■ Task material
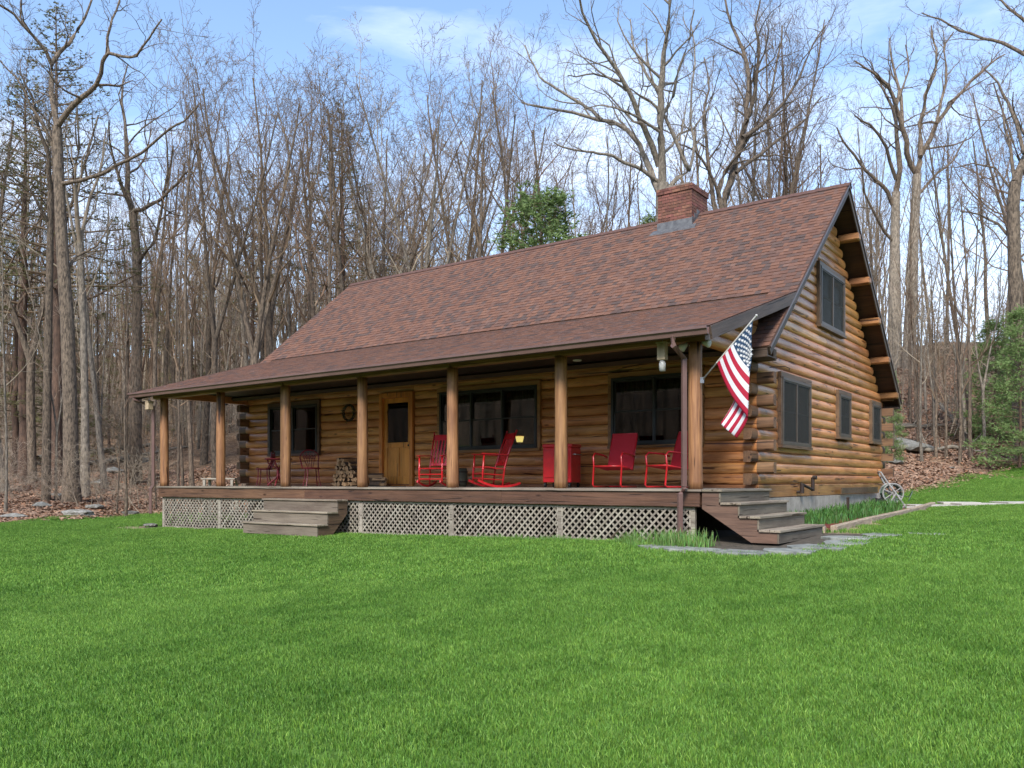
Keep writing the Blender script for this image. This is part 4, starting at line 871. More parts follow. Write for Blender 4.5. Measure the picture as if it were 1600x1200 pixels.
# ================================================================== THINGS ON THE PORCH
def rocker(name, label, loc, rz, lean=0.0):
    t = thing(name, label, 'rocking chair', loc, rz, 'red rocking chairs on the porch'); w2 = .27
    rotm = Matrix.Rotation(lean, 3, 'X')
    def T(p): return rotm @ Vector(p)
    for s in (-1, 1):
        m = MB(); pts = [T((s * w2, -.42 + .93 * k / 10 + .05, .02 + .10 * ((k - 5) / 5) ** 2)) for k in range(11)]
        for a, b in zip(pts[:-1], pts[1:]):
            d = b - a; m.box((a + b) / 2, (.035, d.length + .004, .045), Matrix.Rotation(math.atan2(d.z, d.y), 3, 'X'))
        build(m, 'rocker', 'red_paint', t)
        m = MB(); m.tube([T((s * w2, -.27, .06)), T((s * w2, -.28, .30)), T((s * w2, -.27, .66))], [.018, .023, .017], 8); m.tube([T((s * w2, -.275, .34)), T((s * w2, -.275, .37))], [.028, .028], 8); build(m, 'leg', 'red_paint', t, smooth=True)
        m = MB(); m.tube([T((s * w2 * .92, .18, .05)), T((s * w2 * .92, .20, .42)), T((s * w2 * .92, .30, .8)), T((s * w2 * .92, .42, 1.16))], [.02, .022, .02, .016], 8); m.tube([T((s * w2 * .92, .42, 1.16)), T((s * w2 * .92, .425, 1.19)), T((s * w2 * .92, .43, 1.215))], [.012, .026, .008], 8); build(m, 'back_post', 'red_paint', t, smooth=True)
        m = MB(); m.box(T((s * w2 * 1.0, -.04, .675)), (.075, .58, .022), rotm @ Matrix.Rotation(.03, 3, 'X')); build(m, 'arm', 'red_paint', t, bevel=.006)
        for z in (.16, .26): m = MB(); m.tube([T((s * w2, -.275, z)), T((s * w2 * .92, .19, z))], .011, 6); build(m, 'stretcher', 'red_paint', t)
    for z in (.17, .27): m = MB(); m.tube([T((-w2, -.275, z)), T((w2, -.275, z))], .012, 6); build(m, 'stretcher', 'red_paint', t)
    m = MB(); m.tube([T((-w2 * .92, .19, .22)), T((w2 * .92, .19, .22))], .011, 6); build(m, 'stretcher', 'red_paint', t)
    for k in range(9):
        m = MB(); x = -w2 * .9 + 1.8 * w2 * k / 8; pp = [T((x, -.30, .395)), T((x, -.15, .405)), T((x, .03, .385)), T((x, .20, .39))]
        for a, b in zip(pp[:-1], pp[1:]): d = b - a; m.box((a + b) / 2, (.05, d.length, .018), Matrix.Rotation(math.atan2(d.z, d.y), 3, 'X'))
        build(m, 'seat_slat', 'red_paint', t)
    ang = -math.atan2(.12, .36)
    def bk(z): return .20 + (z - .42) * .31
    for k in range(6):
        x = -w2 * .72 + 1.44 * w2 * k / 5; m = MB(); m.box(T((x, bk(.76) + .005, .76)), (.042, .012, .56), rotm @ Matrix.Rotation(ang, 3, 'X')); build(m, 'back_slat', 'red_paint', t)
    for z, h in ((.49, .06), (1.09, .13)): m = MB(); m.box(T((0, bk(z), z)), (w2 * 1.8, .022, h), rotm @ Matrix.Rotation(ang, 3, 'X')); build(m, 'back_rail', 'red_paint', t, bevel=.005)
    return t
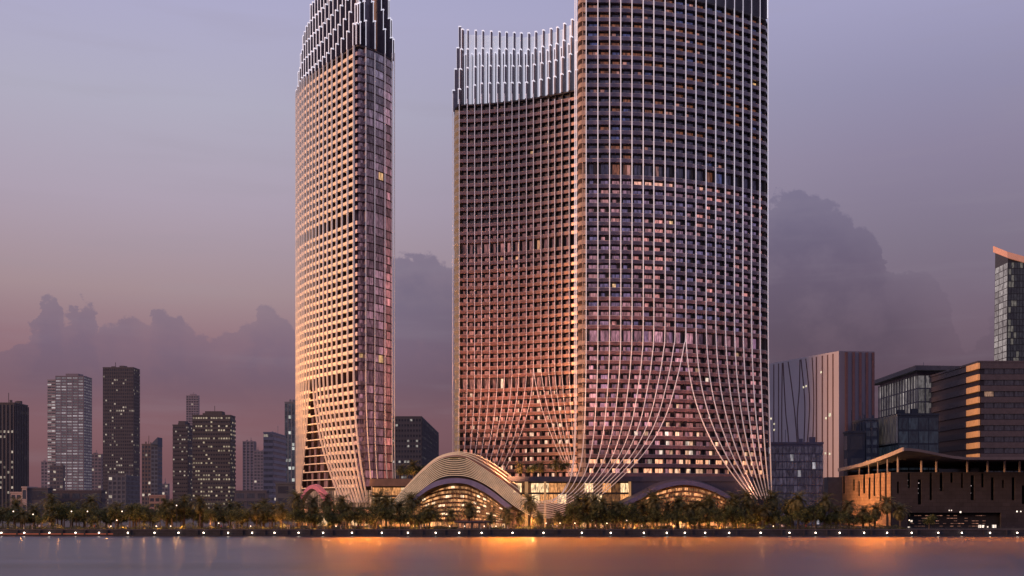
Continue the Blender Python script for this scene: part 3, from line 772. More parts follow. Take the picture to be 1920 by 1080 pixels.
# violet arch to the right
va = thing('violet_arch', 'low dark violet arch canopy under the middle of the right tower', 'canopy', (XX(1265, 390), 390, GZ)); bpy.context.view_layer.update()
ap = [(1160, 948), (1180, 938), (1205, 926), (1235, 911), (1262, 904), (1285, 902), (1310, 905), (1335, 913), (1362, 926), (1390, 944), (1404, 956)]
a_t = crom([P(x, y - 1, 390) for x, y in ap], 5); a_b = crom([P(x + (2 if x < 1285 else -2), y + 7, 390) for x, y in ap], 5)
surf(a_b, a_t, 'fascia', mat('deep_violet_fascia', (.12, .11, .21), .4), va)
surf(a_t, [p + Vector((0, 8, 1.0)) for p in a_t], 'roof_shell', m_pod, va)
surf([p + Vector((0, 8, -.5)) for p in a_b], a_b, 'soffit', m_back, va)
for k in range(8):
    gm = MB(); fm = MB()
    for i in range(36):
        xa = 1188 + 6 * i; xb = xa + 6
        def yr(x): 
            a = interp(x, [1188, 1205, 1235, 1262, 1285, 1310, 1335, 1362, 1390, 1405], [950, 936, 921, 914, 912, 915, 923, 936, 954, 966]); return lerp(a, 984, k / 8.)
        Dq = 395.5 - 2 * math.sin((xa - 1188) / 216. * math.pi); za, zb = ZZ(yr(xa), Dq), ZZ(yr(xb), Dq)
        ha = max(.35, min((za - GZ) / (8 - k), 2)); hb = max(.35, min((zb - GZ) / (8 - k), 2))
        v = R.random(); c = clampc((.9, .38, .15), .1 + (.9 * v if v > .5 else .1))
        gm.face([(XX(xa, Dq), Dq, za - ha * .9), (XX(xb, Dq), Dq, zb - hb * .9), (XX(xb, Dq), Dq, zb - .05), (XX(xa, Dq), Dq, za - .05)], 0, c)
        fm.hexa([(XX(xa, Dq), Dq - .8, za - ha * .2), (XX(xb, Dq), Dq - .8, zb - hb * .2), (XX(xb, Dq), Dq + .2, zb - hb * .2), (XX(xa, Dq), Dq + .2, za - ha * .2), (XX(xa, Dq), Dq - .8, za + ha * .2), (XX(xb, Dq), Dq - .8, zb + hb * .2), (XX(xb, Dq), Dq + .2, zb + hb * .2), (XX(xa, Dq), Dq + .2, za + ha * .2)])
    gm.build('gallery_glazing', g_warm, va, glow=True); fm.build('gallery_edge', MATS['gallery_fascia'], va)
# pink arch at the left tower
pa = thing('pink_arch', 'small rose pink arched canopy at the foot of the slender left tower', 'canopy', (XX(586, 440), 440, GZ)); bpy.context.view_layer.update()
t_ = crom([P(x, y, 440) for x, y in ((561, 936), (567, 925), (574, 915), (583, 909.5), (592, 911), (601, 919), (610, 930), (617, 941))], 5)
b_ = crom([P(x, y, 440) for x, y in ((563, 941), (569, 930), (576, 921), (583, 916.5), (590, 918), (598, 926), (605, 937), (611, 947))], 5)
surf(b_, t_, 'fascia', mat('rose_fascia', (.62, .22, .26), .45, emis=(.20, .045, .06), es=.7), pa)
surf(t_, [p + Vector((0, 9, .5)) for p in t_], 'roof_shell', MATS['rose_fascia'], pa)
surf([p + Vector((0, 9, -.5)) for p in b_], b_, 'soffit', m_pod, pa)

# ------------------------------------------------------------------ generic city building
def city(name, label, px0, pxs, px1, ytop, D, style='grid', wall=(.12, .11, .14), glowc=(.6, .5, .45), lit=.12, base=(.01, .01, .014), rows_m=3.6, cols_m=3.2, z0=GZ, side_lit=None, pier=.3, sill=.35, top=None, wrough=.7, hole=None, dim=1., group=None, depth=None, cat='building', rail=None):
    """px0..px1 outline; pxs the corner between front and visible side wall"""
    zt = ZZ(ytop, D)
    if (px0 + px1) / 2 < CX:
        xa, xb = XX(px0, D), XX(pxs, D)
        d = depth or max(6., D * ((CX - pxs) / max(1, (CX - px1)) - 1))
        side = ((xb, D), (0, 1), d) if pxs < px1 else None
    else:
        xa, xb = XX(pxs, D), XX(px1, D)
        d = depth or max(6., D * ((pxs - CX) / max(1, (px0 - CX)) - 1))
        side = ((xa, D + d), (0, -1), d) if pxs > px0 else None
    root = thing(name, label, cat, ((xa + xb) / 2, D + d / 2, GZ), group); bpy.context.view_layer.update()
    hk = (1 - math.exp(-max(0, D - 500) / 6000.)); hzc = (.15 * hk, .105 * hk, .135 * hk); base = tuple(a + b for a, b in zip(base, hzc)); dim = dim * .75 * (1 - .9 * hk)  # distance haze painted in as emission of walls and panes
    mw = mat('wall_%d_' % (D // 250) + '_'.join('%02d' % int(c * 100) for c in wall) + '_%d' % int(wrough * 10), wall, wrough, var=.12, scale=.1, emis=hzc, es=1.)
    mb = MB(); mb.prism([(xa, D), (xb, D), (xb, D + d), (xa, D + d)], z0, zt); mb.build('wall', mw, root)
    faces = [((xa, D), (1, 0), xb - xa, 1.)]
    if side: faces.append((side[0], side[1], side[2], .55 if side_lit is None else side_lit))
    nr = max(2, int((zt - z0) / rows_m)); fh = (zt - z0 - .8) / nr
    rr = random.Random(int(px0 * 7 + ytop))
    tr = MB()
    rails = MB()
    for r_ in range(nr):
        wb = MB(); z = z0 + r_ * fh
        for fi, (o, dr, ln, lf) in enumerate(faces):
            nc = max(1, int(round(ln / cols_m))); cw = ln / nc; block = rr.random()
            pr = rr.random()
            for c_ in range(nc):
                v = rr.random(); k = lit * lf * (2.6 if pr > .8 else (.35 if pr < .35 else 1))
                g = clampc(glowc, .4 + 1.2 * rr.random()) if v < k else clampc(base, .6 + .8 * rr.random())
                g = clampc(g, dim)
                a0, a1 = (c_ + pier / 2) * cw, (c_ + 1 - pier / 2) * cw
                n = (dr[1], -dr[0]); b0 = .06
                q = lambda a, b: (o[0] + dr[0] * a + n[0] * b, o[1] + dr[1] * a + n[1] * b)
                p0, p1 = q(a0, b0), q(a1, b0)
                if c_ == 0: wb.obox(o, dr, .05, ln - .05, .01, .065, z + fh * sill - .1, z + fh * sill + .02, 1)
                wb.face([(*p0, z + fh * sill), (*p1, z + fh * sill), (*p1, z + fh * .96), (*p0, z + fh * .96)], 0, g)
            if style == 'band' : tr.obox(o, dr, 0, ln, .07, .55, z - fh * .02, z + fh * sill * .92)
            if style == 'grid': tr.obox(o, dr, 0, ln, .07, .25, z - fh * .02, z + fh * sill * .6)
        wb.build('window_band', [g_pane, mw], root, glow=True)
    if style in ('grid', 'vstripe'):
        for (o, dr, ln, lf) in faces:
            nc = max(1, int(round(ln / cols_m))); cw = ln / nc
            for c_ in range(nc + 1):
                a0, a1 = max(0, (c_ - pier / 2) * cw), min(ln, (c_ + pier / 2) * cw)
                tr.obox(o, dr, a0, a1, .26, .9 if style == 'vstripe' else .34, z0, zt - .5)
    if tr.f: tr.build('facade_frame', mw, root)
    mb = MB(); mb.box(xa - .25, xb + .25, D - .25, D + d + .25, zt + .01, zt + .9)
    if top == 'plant': mb.box(lerp(xa, xb, .3), lerp(xa, xb, .75), D + d * .2, D + d * .8, zt + .92, zt + 4)
    if top == 'tall': mb.box(lerp(xa, xb, .35), lerp(xa, xb, .7), D + d * .2, D + d * .8, zt + .92, zt + 6); mb.box(lerp(xa, xb, .5), lerp(xa, xb, .52), D + d * .4, D + d * .42, zt + 6, zt + 12)
    if zt - z0 > 30:
        q_ = random.Random(int(px0 + ytop)); 
        for _ in range(3):
            u_, v_ = q_.uniform(.1, .8), q_.uniform(.15, .7); e_ = q_.uniform(1.2, 2.8); w_ = (xb - xa) * q_.uniform(.06, .16)
            mb.box(lerp(xa, xb, u_), lerp(xa, xb, u_) + w_, D + d * v_, D + d * v_ + w_, zt + .91, zt + .9 + e_)
        u_ = q_.uniform(.2, .8); k_ = .0004 * D
        if q_.random() < .6: mb.box(lerp(xa, xb, u_), lerp(xa, xb, u_) + k_, D + d * .5, D + d * .5 + k_, zt + .91, zt + q_.uniform(6, 11))
    mb.build('roof', mw, root)
    return root

hz = (.10, .095, .125)
W = (.75, .62, .5)
city('office_tower', 'dark office tower with close vertical piers cut by the left edge', -30, 27, 52, 757, 760, 'vstripe', (.060, .055, .068), W, .22, rows_m=3.5, cols_m=2.6, pier=.42, sill=.5, dim=.6)
city('apartment_tower', 'pale grid fronted tower with bright strip windows, second from left', 104, 157, 172, 706, 1300, 'grid', (.15, .13, .17), (.34, .30, .32), .45, (.13, .12, .135), rows_m=3.4, cols_m=7.0, pier=.2, sill=.5, top='plant', side_lit=.0)
city('apartment_wing', 'narrow pale wing on the left side of the pale grid tower', 89, 104, 104, 713, 1306, 'band', (.27, .24, .28), (.5, .45, .45), .3, (.03, .03, .035), rows_m=3.4, cols_m=6, pier=.1, sill=.5, depth=20)
city('office_tower', 'tallest dark slab tower of the left skyline with scattered lights', 193, 250, 262, 690, 1150, 'grid', (.050, .044, .056), W, .13, rows_m=3.5, cols_m=2.3, pier=.3, sill=.5, dim=.55)
city('far_tower', 'slim hazy tower left of the pale grid tower foot', 77, 89, 90, 866, 2100, 'plain', (.13, .10, .14), W, .02, rows_m=6, cols_m=6)
city('far_block', 'hazy brown block between pale grid tower and tallest dark slab', 164, 190, 193, 852, 1700, 'plain', (.11, .085, .11), W, .03, rows_m=5, cols_m=5)
city('far_block', 'low blue grey block in front of tallest dark slab', 203, 236, 262, 893, 1050, 'grid', (.085, .09, .12), W, .05, rows_m=4, cols_m=4)
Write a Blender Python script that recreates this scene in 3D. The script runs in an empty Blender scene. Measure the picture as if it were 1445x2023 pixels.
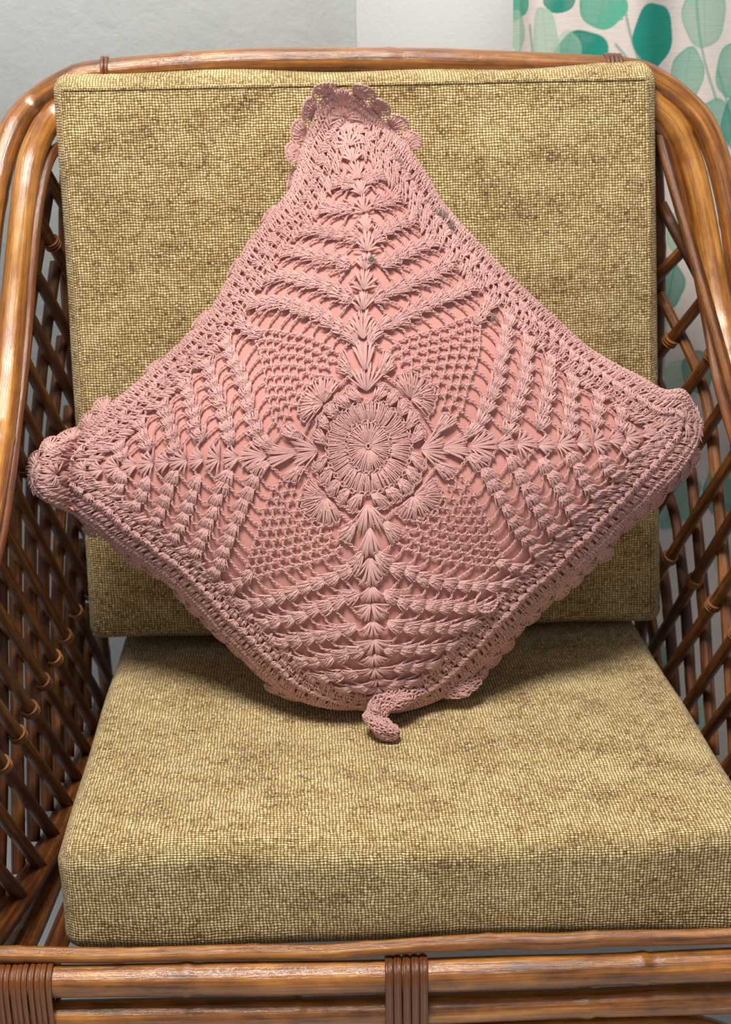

■ Written instruction
Of the lines above, extract only those from the line with "hk = (1 - math.exp(-max(0, D" to the line with "mw = mat('wall_%d_'", both included, exactly as written.

■ Result of the exercise
    hk = (1 - math.exp(-max(0, D - 500) / 6000.)); hzc = (.15 * hk, .105 * hk, .135 * hk); base = tuple(a + b for a, b in zip(base, hzc)); dim = dim * .75 * (1 - .9 * hk)  # distance haze painted in as emission of walls and panes
    mw = mat('wall_%d_' % (D // 250) + '_'.join('%02d' % int(c * 100) for c in wall) + '_%d' % int(wrough * 10), wall, wrough, var=.12, scale=.1, emis=hzc, es=1.)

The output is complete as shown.